┏━━

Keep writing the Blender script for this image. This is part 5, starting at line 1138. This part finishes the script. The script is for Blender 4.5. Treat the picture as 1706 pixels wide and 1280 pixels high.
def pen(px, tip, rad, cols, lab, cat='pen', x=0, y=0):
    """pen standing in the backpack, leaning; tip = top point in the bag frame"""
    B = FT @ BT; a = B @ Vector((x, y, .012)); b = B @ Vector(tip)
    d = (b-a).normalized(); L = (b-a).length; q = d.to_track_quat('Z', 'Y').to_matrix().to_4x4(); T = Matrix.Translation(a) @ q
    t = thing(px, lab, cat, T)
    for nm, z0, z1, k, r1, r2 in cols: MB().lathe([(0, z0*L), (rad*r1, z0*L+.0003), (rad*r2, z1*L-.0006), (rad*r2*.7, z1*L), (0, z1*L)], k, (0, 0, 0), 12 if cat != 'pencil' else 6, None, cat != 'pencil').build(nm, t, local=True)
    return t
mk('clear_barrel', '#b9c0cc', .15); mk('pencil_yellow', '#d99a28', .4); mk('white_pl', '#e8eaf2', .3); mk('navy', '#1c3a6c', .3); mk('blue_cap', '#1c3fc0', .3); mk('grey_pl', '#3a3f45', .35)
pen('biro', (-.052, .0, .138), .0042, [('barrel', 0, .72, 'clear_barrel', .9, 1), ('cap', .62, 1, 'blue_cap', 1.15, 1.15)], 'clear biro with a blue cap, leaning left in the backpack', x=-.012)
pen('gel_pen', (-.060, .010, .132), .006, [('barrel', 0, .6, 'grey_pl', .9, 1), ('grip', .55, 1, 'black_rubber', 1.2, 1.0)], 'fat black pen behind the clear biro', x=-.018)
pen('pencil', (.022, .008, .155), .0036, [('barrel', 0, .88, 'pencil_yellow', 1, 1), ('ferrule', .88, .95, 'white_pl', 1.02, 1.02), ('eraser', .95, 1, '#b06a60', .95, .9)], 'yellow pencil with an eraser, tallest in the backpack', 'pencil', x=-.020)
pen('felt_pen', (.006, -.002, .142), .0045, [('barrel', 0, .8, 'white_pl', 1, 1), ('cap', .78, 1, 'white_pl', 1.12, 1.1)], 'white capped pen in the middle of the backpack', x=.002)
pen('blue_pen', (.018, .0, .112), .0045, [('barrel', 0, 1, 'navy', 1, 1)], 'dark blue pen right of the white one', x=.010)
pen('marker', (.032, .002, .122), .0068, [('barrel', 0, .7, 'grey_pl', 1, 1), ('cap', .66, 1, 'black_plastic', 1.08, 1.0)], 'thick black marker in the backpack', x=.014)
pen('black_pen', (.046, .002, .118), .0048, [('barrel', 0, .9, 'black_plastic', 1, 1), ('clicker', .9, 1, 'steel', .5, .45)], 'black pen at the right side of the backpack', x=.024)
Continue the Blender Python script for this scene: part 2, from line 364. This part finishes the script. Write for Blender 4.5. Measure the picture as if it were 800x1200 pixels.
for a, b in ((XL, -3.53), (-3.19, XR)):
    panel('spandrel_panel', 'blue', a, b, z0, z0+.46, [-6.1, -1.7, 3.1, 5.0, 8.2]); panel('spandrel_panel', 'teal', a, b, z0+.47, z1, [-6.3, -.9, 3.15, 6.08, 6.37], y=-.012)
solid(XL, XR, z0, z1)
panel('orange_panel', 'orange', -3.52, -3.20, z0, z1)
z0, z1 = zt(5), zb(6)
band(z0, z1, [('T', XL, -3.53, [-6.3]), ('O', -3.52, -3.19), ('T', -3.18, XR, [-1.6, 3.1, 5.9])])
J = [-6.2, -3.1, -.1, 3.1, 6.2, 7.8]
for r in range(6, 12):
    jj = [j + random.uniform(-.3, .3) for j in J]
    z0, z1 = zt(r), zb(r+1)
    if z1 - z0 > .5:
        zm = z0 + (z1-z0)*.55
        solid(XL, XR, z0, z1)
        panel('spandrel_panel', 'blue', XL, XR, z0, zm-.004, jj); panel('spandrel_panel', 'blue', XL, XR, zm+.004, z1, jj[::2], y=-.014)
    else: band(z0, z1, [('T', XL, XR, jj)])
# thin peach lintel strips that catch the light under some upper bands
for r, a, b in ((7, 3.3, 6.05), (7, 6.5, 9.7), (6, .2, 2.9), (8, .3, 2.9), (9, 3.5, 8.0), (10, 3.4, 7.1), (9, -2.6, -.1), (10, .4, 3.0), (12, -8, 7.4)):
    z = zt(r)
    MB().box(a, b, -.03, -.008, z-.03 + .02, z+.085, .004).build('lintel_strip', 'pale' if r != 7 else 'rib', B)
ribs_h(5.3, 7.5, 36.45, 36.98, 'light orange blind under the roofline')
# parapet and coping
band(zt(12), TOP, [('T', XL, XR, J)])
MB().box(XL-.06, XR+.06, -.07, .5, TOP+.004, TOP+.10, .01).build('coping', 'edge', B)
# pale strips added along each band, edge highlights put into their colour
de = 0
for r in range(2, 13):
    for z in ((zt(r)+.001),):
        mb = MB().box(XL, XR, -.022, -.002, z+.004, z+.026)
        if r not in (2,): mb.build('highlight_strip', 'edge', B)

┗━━

» **TASK INSTRUCTIONS**: Transcribe the data above in full, exactly.

» **RESULT OF THE TASK**:
Keep writing the Blender script for this image. This is part 5, starting at line 1138. This part finishes the script. The script is for Blender 4.5. Treat the picture as 1706 pixels wide and 1280 pixels high.
def pen(px, tip, rad, cols, lab, cat='pen', x=0, y=0):
    """pen standing in the backpack, leaning; tip = top point in the bag frame"""
    B = FT @ BT; a = B @ Vector((x, y, .012)); b = B @ Vector(tip)
    d = (b-a).normalized(); L = (b-a).length; q = d.to_track_quat('Z', 'Y').to_matrix().to_4x4(); T = Matrix.Translation(a) @ q
    t = thing(px, lab, cat, T)
    for nm, z0, z1, k, r1, r2 in cols: MB().lathe([(0, z0*L), (rad*r1, z0*L+.0003), (rad*r2, z1*L-.0006), (rad*r2*.7, z1*L), (0, z1*L)], k, (0, 0, 0), 12 if cat != 'pencil' else 6, None, cat != 'pencil').build(nm, t, local=True)
    return t
mk('clear_barrel', '#b9c0cc', .15); mk('pencil_yellow', '#d99a28', .4); mk('white_pl', '#e8eaf2', .3); mk('navy', '#1c3a6c', .3); mk('blue_cap', '#1c3fc0', .3); mk('grey_pl', '#3a3f45', .35)
pen('biro', (-.052, .0, .138), .0042, [('barrel', 0, .72, 'clear_barrel', .9, 1), ('cap', .62, 1, 'blue_cap', 1.15, 1.15)], 'clear biro with a blue cap, leaning left in the backpack', x=-.012)
pen('gel_pen', (-.060, .010, .132), .006, [('barrel', 0, .6, 'grey_pl', .9, 1), ('grip', .55, 1, 'black_rubber', 1.2, 1.0)], 'fat black pen behind the clear biro', x=-.018)
pen('pencil', (.022, .008, .155), .0036, [('barrel', 0, .88, 'pencil_yellow', 1, 1), ('ferrule', .88, .95, 'white_pl', 1.02, 1.02), ('eraser', .95, 1, '#b06a60', .95, .9)], 'yellow pencil with an eraser, tallest in the backpack', 'pencil', x=-.020)
pen('felt_pen', (.006, -.002, .142), .0045, [('barrel', 0, .8, 'white_pl', 1, 1), ('cap', .78, 1, 'white_pl', 1.12, 1.1)], 'white capped pen in the middle of the backpack', x=.002)
pen('blue_pen', (.018, .0, .112), .0045, [('barrel', 0, 1, 'navy', 1, 1)], 'dark blue pen right of the white one', x=.010)
pen('marker', (.032, .002, .122), .0068, [('barrel', 0, .7, 'grey_pl', 1, 1), ('cap', .66, 1, 'black_plastic', 1.08, 1.0)], 'thick black marker in the backpack', x=.014)
pen('black_pen', (.046, .002, .118), .0048, [('barrel', 0, .9, 'black_plastic', 1, 1), ('clicker', .9, 1, 'steel', .5, .45)], 'black pen at the right side of the backpack', x=.024)
Continue the Blender Python script for this scene: part 2, from line 364. This part finishes the script. Write for Blender 4.5. Measure the picture as if it were 800x1200 pixels.
for a, b in ((XL, -3.53), (-3.19, XR)):
    panel('spandrel_panel', 'blue', a, b, z0, z0+.46, [-6.1, -1.7, 3.1, 5.0, 8.2]); panel('spandrel_panel', 'teal', a, b, z0+.47, z1, [-6.3, -.9, 3.15, 6.08, 6.37], y=-.012)
solid(XL, XR, z0, z1)
panel('orange_panel', 'orange', -3.52, -3.20, z0, z1)
z0, z1 = zt(5), zb(6)
band(z0, z1, [('T', XL, -3.53, [-6.3]), ('O', -3.52, -3.19), ('T', -3.18, XR, [-1.6, 3.1, 5.9])])
J = [-6.2, -3.1, -.1, 3.1, 6.2, 7.8]
for r in range(6, 12):
    jj = [j + random.uniform(-.3, .3) for j in J]
    z0, z1 = zt(r), zb(r+1)
    if z1 - z0 > .5:
        zm = z0 + (z1-z0)*.55
        solid(XL, XR, z0, z1)
        panel('spandrel_panel', 'blue', XL, XR, z0, zm-.004, jj); panel('spandrel_panel', 'blue', XL, XR, zm+.004, z1, jj[::2], y=-.014)
    else: band(z0, z1, [('T', XL, XR, jj)])
# thin peach lintel strips that catch the light under some upper bands
for r, a, b in ((7, 3.3, 6.05), (7, 6.5, 9.7), (6, .2, 2.9), (8, .3, 2.9), (9, 3.5, 8.0), (10, 3.4, 7.1), (9, -2.6, -.1), (10, .4, 3.0), (12, -8, 7.4)):
    z = zt(r)
    MB().box(a, b, -.03, -.008, z-.03 + .02, z+.085, .004).build('lintel_strip', 'pale' if r != 7 else 'rib', B)
ribs_h(5.3, 7.5, 36.45, 36.98, 'light orange blind under the roofline')
# parapet and coping
band(zt(12), TOP, [('T', XL, XR, J)])
MB().box(XL-.06, XR+.06, -.07, .5, TOP+.004, TOP+.10, .01).build('coping', 'edge', B)
# pale strips added along each band, edge highlights put into their colour
de = 0
for r in range(2, 13):
    for z in ((zt(r)+.001),):
        mb = MB().box(XL, XR, -.022, -.002, z+.004, z+.026)
        if r not in (2,): mb.build('highlight_strip', 'edge', B)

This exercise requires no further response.